『東京いい店 はやる店』を読みながら
新書の柏原光太郎著『東京いい店 はやる店 バブル前夜からコロナ後まで』を読んだ。書店で見つけて著者が私と同世代で出版社勤務なので、似たような体験をしているだろうと思ったから。私は20年以上会社員をやったが、一応「グルメ」ということになっていた。
それはいくつか理由があって、まず仕事上の接待で学芸員や大学の先生や外国人をいい店に連れていく必要があった。また、よくパリに出張したので、たまには有名な店に行く。そうするとミシュラン星付きの「名店」がどんな料理を出し、どんなサービスをするかを体験した。
またワインが好きで、最初の職場ではよく特売で1ダースを買ってみんなで分けた。5、6人で3、4種類買って、分けて少しづつ自宅に持ち帰った。これを年に何度かやっていると、先輩の知識も学んでだんだんくわしくなっていった。
この本を読むと、著者は文芸春秋で『東京いい店うまい店』の編集長をやっただけあって、私とは格が違うというか、各時代の話題の店に全部行っており、この40年の変遷をよく捉えている。冒頭に、1956年にできた「レンガ屋」、66年の「マキシム・ド・パリ」などが語られる。
1970年に「ロイヤル」と「スカイラーク」ができたことから外食産業がチェーン化した。ビストロとしては1969年の「シェ・フィガロ」に始まって70年代前半までに「シェ・ジャーニー」「イル・ド・フランス」「ビストロ・ド・ラ・シテ」ができた。私は「シェ・ジャーニー」は全く知らない。
80年代の「シェ・イノ」「クイーン・アリス」「コート・ドール」などになると「料理の鉄人」などで知っているし、私も行った。その頃に『東京・味のグランプリ』でデビューしたのが若き山本益弘。彼の文庫版『東京ポケット・グルメ1990-91』が私が最初に買ったグルメ本で、行った店には印を付けている。
そのほか今も持っているのは、1996年の田中康夫『いまどき真っ当な料理店』や1998年の甘糟リリ子『東京のレストラン』など。確かその頃の『東京いい店うまい店』もあったはずだが、見当たらない。
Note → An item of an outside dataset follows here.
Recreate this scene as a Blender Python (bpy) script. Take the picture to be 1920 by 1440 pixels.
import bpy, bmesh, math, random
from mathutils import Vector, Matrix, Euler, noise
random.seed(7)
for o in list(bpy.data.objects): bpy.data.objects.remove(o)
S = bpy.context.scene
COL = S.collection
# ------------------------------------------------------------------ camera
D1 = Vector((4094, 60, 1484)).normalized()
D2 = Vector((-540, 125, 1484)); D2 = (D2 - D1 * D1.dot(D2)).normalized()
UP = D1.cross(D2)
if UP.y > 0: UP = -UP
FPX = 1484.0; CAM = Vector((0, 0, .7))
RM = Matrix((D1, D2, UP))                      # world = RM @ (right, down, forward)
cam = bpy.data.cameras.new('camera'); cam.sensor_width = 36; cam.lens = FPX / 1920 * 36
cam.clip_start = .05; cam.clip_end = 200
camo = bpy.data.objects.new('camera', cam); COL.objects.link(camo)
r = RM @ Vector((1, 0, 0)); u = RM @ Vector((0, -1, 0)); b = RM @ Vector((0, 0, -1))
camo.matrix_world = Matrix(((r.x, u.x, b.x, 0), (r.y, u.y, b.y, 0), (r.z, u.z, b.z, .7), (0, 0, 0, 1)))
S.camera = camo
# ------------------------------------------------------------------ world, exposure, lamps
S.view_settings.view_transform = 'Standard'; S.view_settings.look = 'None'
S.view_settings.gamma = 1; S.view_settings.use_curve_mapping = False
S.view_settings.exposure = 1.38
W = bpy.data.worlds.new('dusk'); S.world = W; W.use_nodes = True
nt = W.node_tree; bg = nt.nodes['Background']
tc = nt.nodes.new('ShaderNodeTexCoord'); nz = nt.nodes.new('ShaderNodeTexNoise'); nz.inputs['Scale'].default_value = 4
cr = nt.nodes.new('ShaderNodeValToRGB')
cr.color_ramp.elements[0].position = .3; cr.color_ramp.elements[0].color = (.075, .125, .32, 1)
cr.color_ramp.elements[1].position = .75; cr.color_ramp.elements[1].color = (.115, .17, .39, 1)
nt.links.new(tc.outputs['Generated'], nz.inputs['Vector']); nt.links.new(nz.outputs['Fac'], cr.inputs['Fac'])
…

さて、山本益弘の本でマークしているのは、以下の通り。
「アピシウス」「アンリ―」「イル・ド・フランス」「オテル・ドゥ・ミクニ」「シェ・イノ」「ジョエル」「パストラル」「ビストロ・サンノー」「ビストロ・ラ・ポスト」「ブラスリー・D」「ブラスリー・ベルナール」「フロ表参道」「ペリニョン」「レザンジュ」「ロオジエ」「アットーレ」「アルポルト」「イル・カステッロ」「ヴィノッキオ」「ヴォーノ・ヴォーノ」「カルミネ」「グラナータ」「サバティーニ・ディ・フィレンツェ」「ヂーノ」「ラ・スカーラ」「ラ・ラナリータ」「リストランテ山崎」
とりあえず、フランスとイタリア料理まで書いた。中華や和食はあまり行っていないので。さて、今あるのは「アピシウス」「シェ・イノ」「アルポルト」「ロオジエ」くらいだろうか。「アルポルト」以外は料理人も代替わりしたはずだ。